# Written instruction
Starting with the first line of the listing, quote each line exactly until and including the one with "return CAMZ + y0 * v.z / v.y", leaving pictures out.
+++ Excerpted data +++
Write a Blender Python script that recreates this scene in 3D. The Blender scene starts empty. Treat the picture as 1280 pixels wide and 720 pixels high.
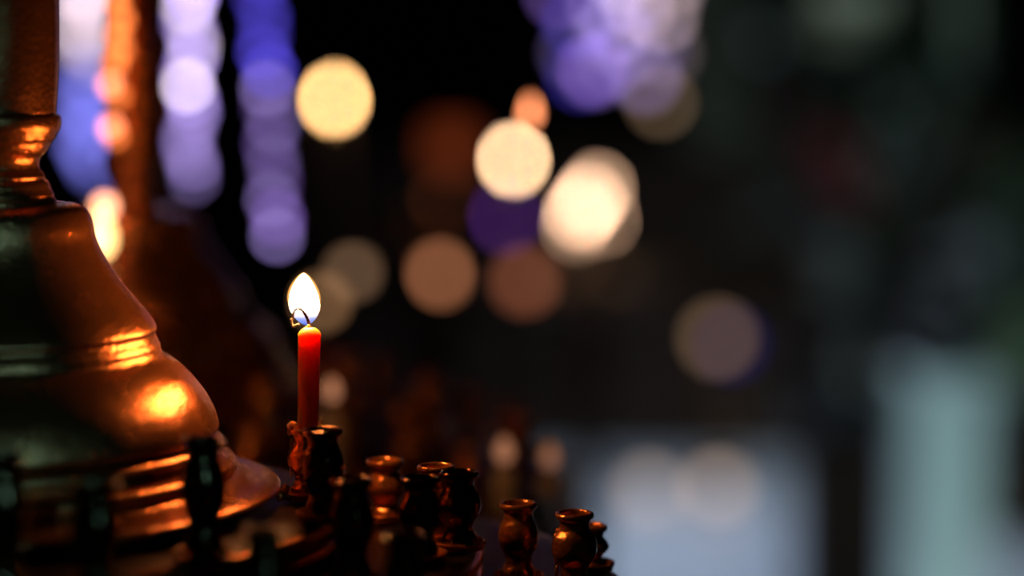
import bpy, math, random
from mathutils import Vector, noise
random.seed(7)
S = bpy.context.scene
C = S.collection
R = math.radians
# ------------------------------------------------------------------ camera
CAMZ, PITCH, LENS, FOC = 1.35, R(6), 85.0, 0.80
FW = Vector((0, math.cos(PITCH), -math.sin(PITCH)))
UP = Vector((0, math.sin(PITCH), math.cos(PITCH)))
RT = Vector((1, 0, 0))
CAM = Vector((0, 0, CAMZ))
K = 36.0 / LENS / 1280.0

def at(px, py, d):
    return CAM + FW * d + RT * ((px - 640) * K * d) + UP * ((360 - py) * K * d)

def zat(py, y0):
    v = FW + UP * ((360 - py) * K)
    return CAMZ + y0 * v.z / v.y

cam_d = bpy.data.cameras.new('camera')
cam = bpy.data.objects.new('camera', cam_d)
C.objects.link(cam)
cam.location = CAM
cam.rotation_euler = (math.pi / 2 - PITCH, 0, 0)
cam_d.lens = LENS
cam_d.sensor_width = 36
cam_d.clip_start = 0.02
cam_d.dof.use_dof = True
cam_d.dof.focus_distance = FOC
cam_d.dof.aperture_fstop = 2.75
cam_d.dof.aperture_blades = 0
S.camera = cam

# ------------------------------------------------------------------ materials
def new_mat(name):
    m = bpy.data.materials.new(name)
    m.use_nodes = True
    nt = m.node_tree
    nt.nodes.clear()
    out = nt.nodes.new('ShaderNodeOutputMaterial')
    return m, nt, out

def ramp(nt, fac, stops):
    n = nt.nodes.new('ShaderNodeValToRGB')
    el = n.color_ramp.elements
    while len(el) < len(stops):
        el.new(0.5)
    for e, (p, c) in zip(el, stops):
        e.position = p
        e.color = (*c, 1)
    nt.links.new(fac, n.inputs['Fac'])
    return n.outputs['Color']

def pbr(name, c1, c2, rough=0.5, metal=0.0, scale=40, bump=0.0, bscale=None, rvar=0.0, spec=0.5, coat=0.0, stretch=(1, 1, 1), extra=None):
    m, nt, out = new_mat(name)
    b = nt.nodes.new('ShaderNodeBsdfPrincipled')
    tc = nt.nodes.new('ShaderNodeTexCoord')
    mp = nt.nodes.new('ShaderNodeMapping')
    mp.inputs['Scale'].default_value = stretch
    nt.links.new(tc.outputs['Object'], mp.inputs['Vector'])
    nz = nt.nodes.new('ShaderNodeTexNoise')
    nz.inputs['Scale'].default_value = scale
    nz.inputs['Detail'].default_value = 6
    nt.links.new(mp.outputs[0], nz.inputs['Vector'])
    col = ramp(nt, nz.outputs['Fac'], [(0.3, c1), (0.7, c2)])
    nt.links.new(col, b.inputs['Base Color'])
    b.inputs['Metallic'].default_value = metal
    b.inputs['Roughness'].default_value = rough
    b.inputs['Specular IOR Level'].default_value = spec
    b.inputs['Coat Weight'].default_value = coat
    if rvar:
        mr = nt.nodes.new('ShaderNodeMapRange')
        mr.inputs['To Min'].default_value = max(0.02, rough - rvar)
        mr.inputs['To Max'].default_value = rough + rvar
        nt.links.new(nz.outputs['Fac'], mr.inputs['Value'])
        nt.links.new(mr.outputs[0], b.inputs['Roughness'])
    if bump:
        n2 = nt.nodes.new('ShaderNodeTexNoise')
        n2.inputs['Scale'].default_value = bscale or scale * 3
        n2.inputs['Detail'].default_value = 4
        nt.links.new(mp.outputs[0], n2.inputs['Vector'])
        bp = nt.nodes.new('ShaderNodeBump')
        bp.inputs['Strength'].default_value = bump
        bp.inputs['Distance'].default_value = 0.001
        nt.links.new(n2.outputs['Fac'], bp.inputs['Height'])
        nt.links.new(bp.outputs[0], b.inputs['Normal'])
        nt.links.new(bp.outputs[0], b.inputs['Coat Normal'])
    b.inputs['Coat Roughness'].default_value = 0.10
    if extra:
        extra(nt, b)
    nt.links.new(b.outputs[0], out.inputs['Surface'])
    return m

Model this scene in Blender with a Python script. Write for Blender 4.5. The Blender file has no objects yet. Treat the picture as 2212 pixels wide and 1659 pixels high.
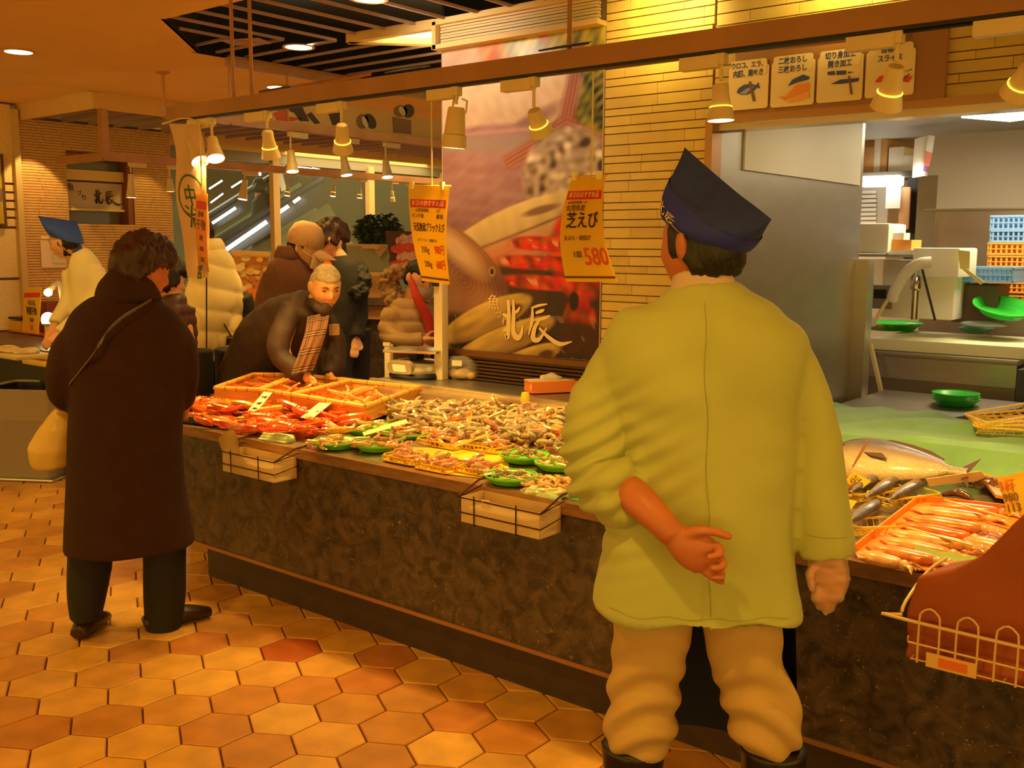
import bpy, bmesh, math, random
import numpy as np
from mathutils import Vector, Matrix, Euler
random.seed(7); RNG = np.random.default_rng(7)
C = bpy.context.scene.collection
SC = bpy.context.scene
PI = math.pi
# ------------------------------------------------------------------ camera
FPX, PITCH, ROLL, YAW, CAMH = 2175.8, math.radians(7.853), math.radians(.311), math.radians(38.87), 1.6
cam_d = bpy.data.cameras.new('camera'); cam = bpy.data.objects.new('camera', cam_d); C.objects.link(cam)
cam_d.sensor_width = 36; cam_d.lens = 36*FPX/2212; cam_d.clip_start = .05; cam_d.clip_end = 80
cam.location = (0, 0, CAMH)
CR = Matrix.Rotation(YAW, 3, 'Z') @ Matrix.Rotation(PI/2-PITCH, 3, 'X') @ Matrix.Rotation(ROLL, 3, 'Z')
cam.rotation_euler = CR.to_euler(); SC.camera = cam
def ray(px, py): return CR @ Vector(((px-1106)/FPX, -(py-829.5)/FPX, -1))
def at(px, py, X=None, Y=None, Z=None, o=(0, 0, 0)):
    """real-world point seen at a pixel of the photograph, on the plane X=, Y= or Z="""
    d = ray(px, py)
    if X is not None: t = X/d.x
    elif Y is not None: t = Y/d.y
    else: t = (Z-CAMH)/d.z
    return Vector((0, 0, CAMH)) + d*t
# ------------------------------------------------------------------ world, exposure, lights
SC.view_settings.view_transform = 'Standard'; SC.view_settings.look = 'None'
SC.view_settings.exposure = 0.38; SC.view_settings.gamma = 1; SC.view_settings.use_curve_mapping = False
w = bpy.data.worlds.new('world'); SC.world = w; w.use_nodes = True
w.node_tree.nodes['Background'].inputs[0].default_value = (1, .60, .10, 1)
w.node_tree.nodes['Background'].inputs[1].default_value = 1.45
WARM = (1, .62, .13); AMBER = (1, .56, .08); KIT = (1, .80, .48)
LS = .80
def spot(name, loc, target, e, col=WARM, ang=70, blend=.6, r=.04):
    l = bpy.data.lights.new(name, 'SPOT'); l.energy = e*LS; l.color = col; l.spot_size = math.radians(ang); l.spot_blend = blend; l.shadow_soft_size = r
    o = bpy.data.objects.new(name, l); C.objects.link(o); o.location = loc
    o.rotation_euler = (Vector(target)-Vector(loc)).to_track_quat('-Z', 'Y').to_euler(); return o
def area(name, loc, target, e, col, sx, sy=None):
    l = bpy.data.lights.new(name, 'AREA'); l.energy = e*LS; l.color = col; l.shape = 'RECTANGLE'; l.size = sx; l.size_y = sy or sx
    o = bpy.data.objects.new(name, l); C.objects.link(o); o.location = loc
    o.rotation_euler = (Vector(target)-Vector(loc)).to_track_quat('-Z', 'Y').to_euler(); return o
# the aisle's recessed ceiling downlights (two rows run on over and behind the camera)
DOWN_SEEN = [(-6.31, 3.04), (-4.88, 4.02), (-3.67, 3.45), (-6.17, 4.88)]
DOWN_MORE = [(-4.9, .9), (-2.9, .9), (-.9, .9), (-2.0, -1.2), (.8, .2), (-6.6, .4), (-5.2,-1.4)]
for i, (x, y) in enumerate(DOWN_SEEN): spot('downlight_beam', (x, y, 2.70), (x, y, 0), 45, AMBER, 120, .8, .06)
for i, (x, y) in enumerate(DOWN_MORE): spot('downlight_beam', (x, y, 2.70), (x, y, 0), 62, AMBER, 125, .8, .06)
# wall washers over the tiled walls and the poster
spot('washer_beam', (-2.35, 3.78, 2.70), (-2.4, 4.1, 2.64), 22, (1, .76, .24), 105, .9, .05)
spot('washer_beam', (-1.55, 3.78, 2.70), (-1.6, 4.1, 2.66), 19, (1, .76, .24), 105, .9, .05)
spot('washer_beam', (-2.45, 3.45, 2.70), (-2.4, 4.1, 2.3), 10, (1, .66, .16), 110, .9, .05)
spot('washer_beam', (-3.70, 3.45, 2.7), (-3.6, 4.1, 2.45), 18, (1, .82, .58), 110, .9, .05)
spot('washer_beam', (-3.0, 3.45, 2.7), (-3.2, 4.1, 1.5), 9, (1, .80, .55), 100, .9, .05)
spot('washer_beam', (-8.32, 4.22, 2.58), (-8.7, 4.22, 1.6), 26, (1, .62, .2), 62, .15, .02)
spot('washer_beam', (-8.3, 5.25, 2.58), (-8.7, 5.3, 1.4), 10, WARM, 60, .3, .02)
# kitchen fluorescent fittings
area('kitchen_tube_light', (-1.3, 6.8, 2.38), (-1.3, 6.8, 0), 36, KIT, 1.3, .5)
area('kitchen_tube_light', (-1.2, 5.0, 2.32), (-1.4, 5.2, 0), 7, KIT, 1.0, .3)
area('fitting_light', (-3.3, 8.0, 1.95), (-3.3, 8.0, 0), 10, KIT, .6, .2)
# the hall beyond the glass and the far stalls
area('hall_light', (-7.9, 8.2, 2.55), (-8.0, 8.2, 0), 70, (1, .68, .28), 2.2)
area('hall_light', (-13.5, 8.5, 3.3), (-13.5, 8.5, 0), 260, (.95, .95, .62), 3.5)
area('cove_light', (-4.05, 4.42, 2.80), (-4.05, 4.5, 0), 14, (1, .74, .36), .45, .5)
# ------------------------------------------------------------------ materials
MATS = {}
def mat(name, col, rough=.6, metal=0, var=0, vs=8, bump=0, bs=60, spec=.5, col2=None, alpha=1, emit=None, es=1, sheen=0, trans=0, objcol=False, stretch=None, coat=0, attr=None, transl=0):
    if name in MATS: return MATS[name]
    m = bpy.data.materials.new(name); m.use_nodes = True; nt = m.node_tree; N = nt.nodes; L = nt.links; b = N['Principled BSDF']
    b.inputs['Roughness'].default_value = rough; b.inputs['Metallic'].default_value = metal; b.inputs['Specular IOR Level'].default_value = spec
    b.inputs['Base Color'].default_value = (*col, 1); b.inputs['Alpha'].default_value = alpha
    if coat: b.inputs['Coat Weight'].default_value = coat; b.inputs['Coat Roughness'].default_value = .15
    if sheen: b.inputs['Sheen Weight'].default_value = sheen
    if trans: b.inputs['Transmission Weight'].default_value = trans; b.inputs['IOR'].default_value = 1.2
    if emit: b.inputs['Emission Color'].default_value = (*emit, 1); b.inputs['Emission Strength'].default_value = es
    tc = N.new('ShaderNodeTexCoord'); vec = tc.outputs['Object']
    if stretch:
        mp = N.new('ShaderNodeMapping'); mp.inputs['Scale'].default_value = stretch; L.new(vec, mp.inputs['Vector']); vec = mp.outputs[0]
    src = None
    if attr:
        a = N.new('ShaderNodeAttribute'); a.attribute_name = attr; src = a.outputs['Color']
    if objcol:
        oi = N.new('ShaderNodeObjectInfo'); src = oi.outputs['Color']
    if var or col2:
        n = N.new('ShaderNodeTexNoise'); n.inputs['Scale'].default_value = vs; n.inputs['Detail'].default_value = 5; L.new(vec, n.inputs['Vector'])
        mr = N.new('ShaderNodeMapRange'); mr.inputs[1].default_value = .32; mr.inputs[2].default_value = .68; L.new(n.outputs['Fac'], mr.inputs[0])
        if src is not None:
            mr.inputs[3].default_value = 1-var; mr.inputs[4].default_value = 1+var
            vm = N.new('ShaderNodeVectorMath'); vm.operation = 'SCALE'; L.new(src, vm.inputs[0]); L.new(mr.outputs[0], vm.inputs['Scale']); src = vm.outputs[0]
        else:
            mx = N.new('ShaderNodeMix'); mx.data_type = 'RGBA'
            c2 = col2 or tuple(min(1, c*(1+var)) for c in col); c1 = col if col2 else tuple(c*(1-var) for c in col)
            mx.inputs[6].default_value = (*c1, 1); mx.inputs[7].default_value = (*c2, 1); L.new(mr.outputs[0], mx.inputs[0]); src = mx.outputs[2]
    if src is not None: L.new(src, b.inputs['Base Color'])
    if bump:
        n2 = N.new('ShaderNodeTexNoise'); n2.inputs['Scale'].default_value = bs; n2.inputs['Detail'].default_value = 4; L.new(vec, n2.inputs['Vector'])
        bp = N.new('ShaderNodeBump'); bp.inputs['Strength'].default_value = bump; bp.inputs['Distance'].default_value = .01
        L.new(n2.outputs['Fac'], bp.inputs['Height']); L.new(bp.outputs[0], b.inputs['Normal'])
    if transl:
        tr = N.new('ShaderNodeBsdfTranslucent'); tr.inputs[0].default_value = (*col, 1); ms = N.new('ShaderNodeMixShader'); ms.inputs[0].default_value = transl
        L.new(b.outputs[0], ms.inputs[1]); L.new(tr.outputs[0], ms.inputs[2]); L.new(ms.outputs[0], N['Material Output'].inputs['Surface'])
    MATS[name] = m; return m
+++
# Solution
Write a Blender Python script that recreates this scene in 3D. The Blender scene starts empty. Treat the picture as 1280 pixels wide and 720 pixels high.
import bpy, math, random
from mathutils import Vector, noise
random.seed(7)
S = bpy.context.scene
C = S.collection
R = math.radians
# ------------------------------------------------------------------ camera
CAMZ, PITCH, LENS, FOC = 1.35, R(6), 85.0, 0.80
FW = Vector((0, math.cos(PITCH), -math.sin(PITCH)))
UP = Vector((0, math.sin(PITCH), math.cos(PITCH)))
RT = Vector((1, 0, 0))
CAM = Vector((0, 0, CAMZ))
K = 36.0 / LENS / 1280.0

def at(px, py, d):
    return CAM + FW * d + RT * ((px - 640) * K * d) + UP * ((360 - py) * K * d)

def zat(py, y0):
    v = FW + UP * ((360 - py) * K)
    return CAMZ + y0 * v.z / v.y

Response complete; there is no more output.